A regra de vida do católico é simples, mas profunda: viver da Missa e para a Missa.

Notas

  1. Essa necessidade remonta ao início da história e ao período da antiga Lei de Moisés: toda a humanidade já estava ordenada à adoração ao Pai no e pelo Filho, mesmo antes da revelação plena desse mistério. O pecado original introduziu uma nova dimensão: o rompimento do vínculo de amizade exigia cura e aplacamento. Podemos dizer, sem exagero, que em última instância o homem foi criado para assistir à Santa Missa e entrar no santuário celeste por meio dela. Aqueles que, como Noé, Abraão, Moisés e Davi, não tiveram acesso a ela, não obstante desejaram-na implicitamente com a mesma fé com a qual desejaram a intervenção do Salvador de Israel, o Cristo (n.d.a.).
  2. Omitimos nesta tradução um trecho em que o autor fala de sua experiência pessoal com os monges beneditinos de Nórcia, que rezam a Santa Missa na Forma Extraordinária do Rito Romano. Já falamos sobre esses religiosos aqui no site; só omitimos a menção a eles por causa do tom mais íntimo do relato e por entendermos que o excerto era prescindível para o desenvolvimento da ideia que o autor pretendia transmitir. Aqui, em “Sem o espírito de oração exemplificado pelos santos”, a fim de apresentar aos leitores um texto contínuo, tomamos a liberdade de substituir “monges” (do original) por “santos”, pois, no fundo, a prática de assistir à Missa sem necessariamente comungar é comum a ambos os grupos (n.d.t.).

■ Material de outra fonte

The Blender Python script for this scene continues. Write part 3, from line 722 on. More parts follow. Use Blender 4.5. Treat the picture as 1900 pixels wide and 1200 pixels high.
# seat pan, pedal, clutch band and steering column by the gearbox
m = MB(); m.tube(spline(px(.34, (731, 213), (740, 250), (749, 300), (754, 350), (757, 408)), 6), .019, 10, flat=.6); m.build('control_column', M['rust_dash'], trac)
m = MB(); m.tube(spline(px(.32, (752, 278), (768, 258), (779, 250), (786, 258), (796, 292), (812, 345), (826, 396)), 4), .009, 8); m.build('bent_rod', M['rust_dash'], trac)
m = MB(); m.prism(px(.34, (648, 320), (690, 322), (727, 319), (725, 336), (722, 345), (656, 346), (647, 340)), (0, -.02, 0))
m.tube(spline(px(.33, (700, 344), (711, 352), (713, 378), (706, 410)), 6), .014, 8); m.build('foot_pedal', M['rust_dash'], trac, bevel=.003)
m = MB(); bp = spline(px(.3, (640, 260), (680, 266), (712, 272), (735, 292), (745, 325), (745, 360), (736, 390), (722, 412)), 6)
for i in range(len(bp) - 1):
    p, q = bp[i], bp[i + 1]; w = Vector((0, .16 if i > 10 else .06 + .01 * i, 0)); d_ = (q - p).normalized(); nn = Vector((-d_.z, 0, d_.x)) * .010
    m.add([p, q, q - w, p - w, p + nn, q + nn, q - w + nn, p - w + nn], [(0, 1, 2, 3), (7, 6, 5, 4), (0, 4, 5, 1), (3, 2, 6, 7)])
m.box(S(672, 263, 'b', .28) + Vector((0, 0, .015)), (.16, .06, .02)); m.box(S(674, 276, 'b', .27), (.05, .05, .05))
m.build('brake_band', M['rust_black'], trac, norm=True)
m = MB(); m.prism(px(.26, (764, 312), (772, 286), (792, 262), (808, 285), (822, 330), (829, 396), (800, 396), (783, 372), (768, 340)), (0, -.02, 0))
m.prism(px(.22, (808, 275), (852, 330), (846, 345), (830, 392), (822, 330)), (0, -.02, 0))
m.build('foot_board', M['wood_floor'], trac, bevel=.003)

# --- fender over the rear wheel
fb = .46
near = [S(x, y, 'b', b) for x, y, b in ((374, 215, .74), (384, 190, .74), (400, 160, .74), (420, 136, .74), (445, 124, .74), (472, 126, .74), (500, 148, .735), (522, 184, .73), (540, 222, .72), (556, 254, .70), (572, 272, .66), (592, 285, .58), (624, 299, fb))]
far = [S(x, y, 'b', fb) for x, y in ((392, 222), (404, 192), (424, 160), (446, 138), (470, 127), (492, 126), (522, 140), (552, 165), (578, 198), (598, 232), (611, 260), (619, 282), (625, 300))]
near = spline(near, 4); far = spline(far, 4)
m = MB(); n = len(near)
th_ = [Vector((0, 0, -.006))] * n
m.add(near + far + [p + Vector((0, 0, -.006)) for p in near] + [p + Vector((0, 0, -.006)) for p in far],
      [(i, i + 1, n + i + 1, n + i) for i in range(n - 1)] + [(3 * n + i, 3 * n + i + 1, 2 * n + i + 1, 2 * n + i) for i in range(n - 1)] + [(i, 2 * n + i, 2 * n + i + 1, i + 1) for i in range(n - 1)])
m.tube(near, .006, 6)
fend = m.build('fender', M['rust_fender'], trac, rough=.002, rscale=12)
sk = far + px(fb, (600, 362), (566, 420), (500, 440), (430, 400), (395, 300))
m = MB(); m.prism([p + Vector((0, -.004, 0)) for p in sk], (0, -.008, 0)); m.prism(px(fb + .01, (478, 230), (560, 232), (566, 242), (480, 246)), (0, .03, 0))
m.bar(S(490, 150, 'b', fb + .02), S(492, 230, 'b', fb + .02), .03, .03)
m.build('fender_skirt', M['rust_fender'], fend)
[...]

  3. Se as normas de jejum fossem mais exigentes, por exemplo, haveria dezenas de vezes em que, mesmo não nos encontrando em estado de pecado mortal, ainda assim estaríamos impedidos de aproximar-nos do altar. E isso é bom para nos humilharmos e considerarmos a grandeza do que estamos fazendo. Se soubéssemos que as pessoas permanecem em seus bancos por outras razões que não o pecado grave, o sentimento de pressão social para ir à Comunhão seria muito menor (n.d.a.).